Sempre nella prospettiva di tutelare la stabilità dei rapporti di lavoro è stato soppresso il co. 8 dell’art. 10 del D. Lgs. n. 368 che escludeva dal c.d. contingentamento da parte dell’autonomia collettiva i rapporti di lavoro di durata non superiore a sette mesi e le punte periodiche di lavoro.

L’art. 1, co. 39, L. n. 247 ha modificato anche l’art. 1 del D. Lgs. n. 368, premettendo che «il contratto di lavoro subordinato è stipulato di regola a tempo indeterminato». A breve lasso di tempo, tuttavia, si è assistito ad un nuovo intervento del legislatore, il quale, con l’art. 21, co. 1°, L. 6 agosto 2008, n. 133, ha modificato l’art. 1, D. Lgs. n. 368, prevedendo che le ricordate ragioni giustificative dell’apposizione del termine possono essere riferibili anche «alla ordinaria attività del datore di lavoro». Come si può ben vedere, questa ulteriore modifica solleva non pochi dubbi interpretativi, esprimendo, rispetto a quella introdotta solo un anno prima, un indirizzo politico-programmatico, per certi versi diametralmente opposto.

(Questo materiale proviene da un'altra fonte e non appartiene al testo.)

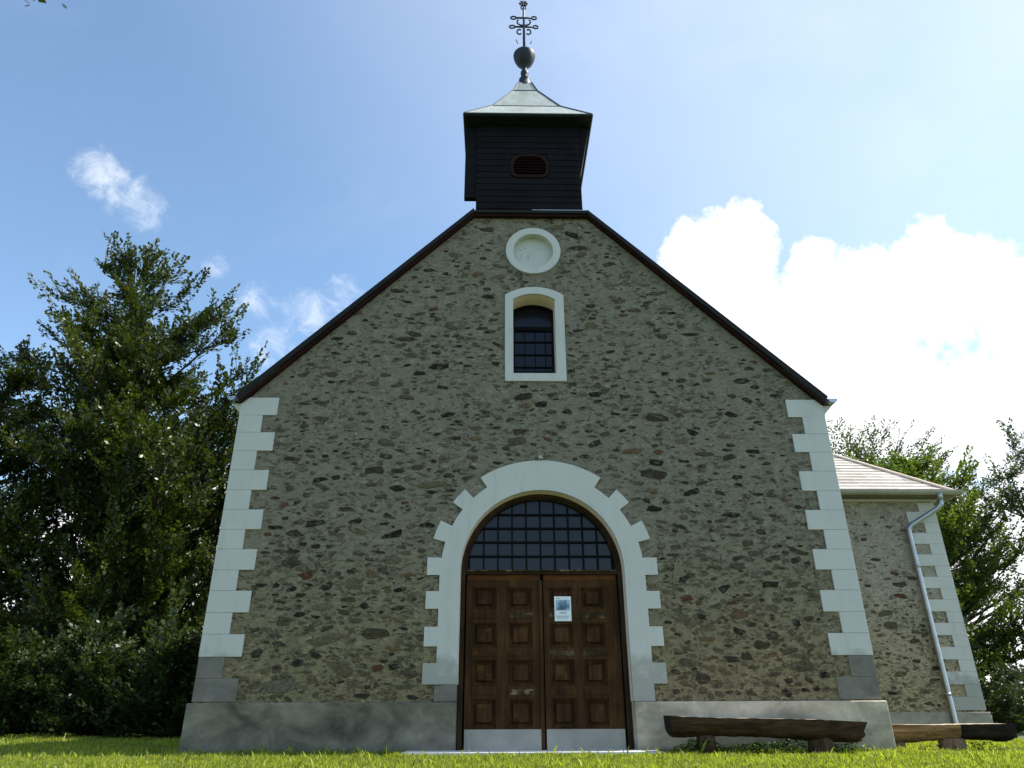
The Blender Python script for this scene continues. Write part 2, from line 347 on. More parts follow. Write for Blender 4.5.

Infine va detto che la L. n. 133 del 2008 ha introdotto (art. 21, co. 1 bis) nel D. Lgs. n. 368 del 2001 un nuovo art. 4 bis, il quale – con una norma derogatoria di carattere transitorio – ha disposto che, con riferimento esclusivo ai giudizi in corso alla data di entrata in vigore della legge e fatte salve le sentenze passate in giudicato, in caso di violazione delle disposizioni di cui agli articoli 1, 2 e 4 del medesimo D. Lgs. n. 368, il datore di lavoro sia tenuto solo ad una sanzione risarcitoria consistente un’indennità di importo compreso tra un minimo di 2,5 ed un massimo di sei mensilità dell’ultima retribuzione globale di fatto, avuto riguardo ai criteri indicati nell’art. 8, legge 15 luglio 1966, n. 604.

Appare evidente il contrasto di questa disposizione con l’art. 3, co. 1, Cost., in materia di parità di trattamento legislativo, proprio perché la disposizione derogatoria del regime sanzionatorio è limitata ai giudizi in corso, al di fuori di alcun criterio di ragionevolezza. Ed in effetti numerosi magistrati hanno sollevato la questione di costituzionalità davanti alla Corte costituzionale (allo stato non ancora decisa).